La identidad, para el autor de La náusea, pero también de otros grandes textos políticos de posguerra, era, en el mejor de los casos, un lugar vacío, un "ser de razón" —que decía Spinoza—, una corriente de aire, un flujo; en el peor de los casos, un principio de enrarecimiento y de liquidación de las singularidades.
El rechazo a ser idéntico, la rebelión contra ese idem, el corazón de la identidad, la convicción de que nacemos libres y, como decía el filósofo al final de sus días, aptos para desobedecer solamente en proporción a nuestra capacidad de volver la espalda a la ilusión de una identidad comunitaria o subjetiva, eran, para él, mandamientos sagrados.
La identidad, aunque la enarbole una minoría oprimida, al fin y al cabo se acaba resumiendo siempre en papeles con el mismo nombre. La filosofía de la identidad, tanto si es proletaria o si la celebran los oprimidos en el sentido de Frantz Fanon, se reduce a una ideología de agentes del Estado civil y de la policía.
Y luego, cuando veo, tanto en Estados Unidos como en Europa, estos "campamentos de verano descoloniales", esos espacios de militancia "no mixtos" donde solo hay personas iguales, o manifestaciones antirracistas en las que las personas "racializadas" se aseguran de que nadie represente la "blanquitud", no puedo sino pensar en lo que más reclaman esas personas: Michel Foucault.
Porque, antes que nada, ¡qué ignorancia!
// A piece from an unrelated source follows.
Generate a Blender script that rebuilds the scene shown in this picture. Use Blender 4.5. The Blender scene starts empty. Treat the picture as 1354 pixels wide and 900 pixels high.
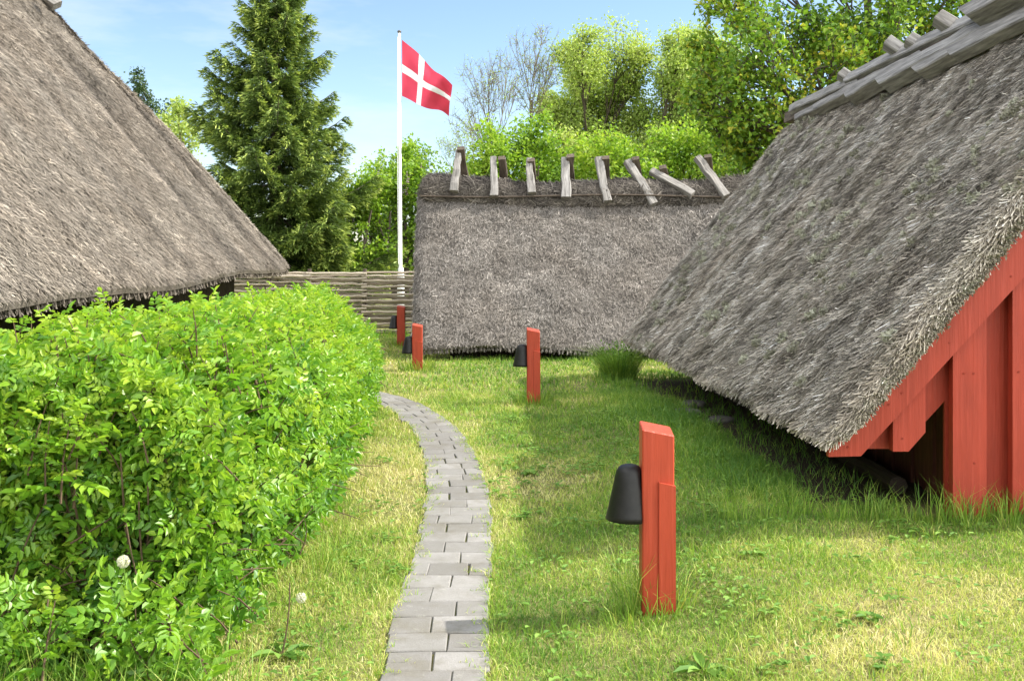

Si Foucault estaba convencido de algo sobre este tema es que la identidad no solo era una mentira, sino una prisión.
Y si, como autor y como militante, tenía algo claro, es que no podemos encerrarnos en una identidad sin contar con el riesgo de clausurar en uno mismo las operaciones de subjetividad más llenas de vida y sin enrarecer las prácticas de insumisión más fecundas.
¿Qué es un escritor, se preguntaba, sino alguien que se esfuerza por dejar de tener cara, nombre o, en todo caso, un rostro, pero, como al final de Las palabras y las cosas, ciego, borroso, con rasgos que poco a poco se van difuminando?
¿Por qué se escribe, siguiendo con el inicio de La arqueología del saber, sino para convertirse, al final de la escritura, en algo diferente a lo que éramos antes, para impedir, por tanto, que se me pregunten quién soy o que se me ordene seguir siendo el mismo?
La asignación de una residencia identitaria es otra manera de fichar, controlar y someter a los seres humanos.
La ley, en este caso, sirve para todo el mundo. No soy uno, decía Foucault, siguiendo a Nietzsche, soy muchos. Mi verdad, insistía, no está en el ego, aunque sea trascendental, que ocupa la filosofía desde Husserl, sino en la multiplicidad, esa pajarera, la pluralidad del no ego que me habita y es a la vez "puntos de contacto" o de "posibilidades estratégicas" en mi relación desafinada con el mundo.
¿Una conciencia? Prácticas subjetivas. ¿Uno mismo? ¡Ser otro! ¡Cada vez, de manera incesante, otro! ¡Un reencuentro de almas sin nombre, una legión en guerra contra sí misma!
Y Foucault sabía perfectamente, como Lacan, que no muy lejos de la pregunta "¿quién eres?" está la de "¿a quién matar?".
Recuerdo su sorpresa cuando veía a los activistas gais de California caer en la trampa tendida por una sociedad que empezaba a demandarles que se manifestaran, que se reivindicaran, que se identificaran.
Me imagino su risa filosófica y nietzscheana si hubiera visto a todos estos nuevos militantes encerrados en su identidad étnica, femenina, de discapacidad o de género.
El pensamiento "woke" es un ardid de la razón biopolítica.
Y la asignación de una residencia identitaria es otra manera de fichar, controlar y someter a los seres humanos. Pero, para entender todo eso, hace falta leer.